Bonatti sta seguendo con apprensione le notizie che arrivano dalle zone colpite e ricorda di essersi trovato coinvolto in uno dei più potenti terremoti dell’ultimo secolo, forse il secondo terremoto mai registrato, quello del 1964 in Alaska, della magnitudo di 9,5 della scala Richter: allora viveva in California e in piena notte dovette abbandonare la sua abitazione in prossimità della spiaggia per il timore di uno tsunami, che poi non si verificò lì, ma fu devastante più a nord.
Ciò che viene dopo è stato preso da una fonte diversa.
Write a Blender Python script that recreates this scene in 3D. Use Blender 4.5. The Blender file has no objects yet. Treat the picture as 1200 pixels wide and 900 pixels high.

L’apprensione per la situazione italiana è comunque giustificata: “il nostro Paese è particolarmente fragile e a rischio proprio per come è fatto è per la natura delle forze che hanno modellato e continuano a modellare il suo territorio. Quindi sono fenomeni che continueranno e non ci abbandoneranno. Bisogna che ci rendiamo conto che la nostra Penisola si è originata anche per mezzo dei terremoti: l’Appennino è nato a forza di terremoti. La situazione è così oggi e sarà così nel futuro prossimo (geologicamente parlando, che non vuol dire dopodomani). È un fatto col quale dobbiamo convivere. Ma qualcosa dobbiamo e possiamo fare: fare in modo che le conseguenze negative per l’uomo siano ridotte al minimo”.
Ma è possibile? “Credo di sì. Si tratta di fare uno sforzo, come hanno fatto altri Paesi come il Giappone, per rendere le costruzioni che ci ospitano meno vulnerabili possibile a un terremoto anche intenso. Bisogna fare uno sforzo molto più energico di quanto fatto finora”.
Sull’annoso dibattito circa la previsione degli eventi sismici, Bonatti ribadisce quanto da sempre la comunità scientifica afferma: “la previsione dell’ora e del luogo del sisma è impossibile”. Ci sono programmi di ricerca che tentano di arrivare a stabilire in anticipo il possibile disastro, ma finora senza risultati apprezzabili. “Sappiamo dire che in Appennino ce ne saranno, o che nella Germania centrale ce ne saranno molto pochi o che in California saranno molti. Sappiamo anche, e stiamo capendo sempre meglio, perché qui ce ne sono molti e là pochi. E non sono informazioni inutili: servono per pianificare intelligentemente gli interventi di prevenzione e dove concentrare gli sforzi. Posso anche dire che mi sembra che qualcosa si sia fatto anche da noi, ma bisogna fare ancora di più: serve un impegno intenso e radicale, non più rinviabile”.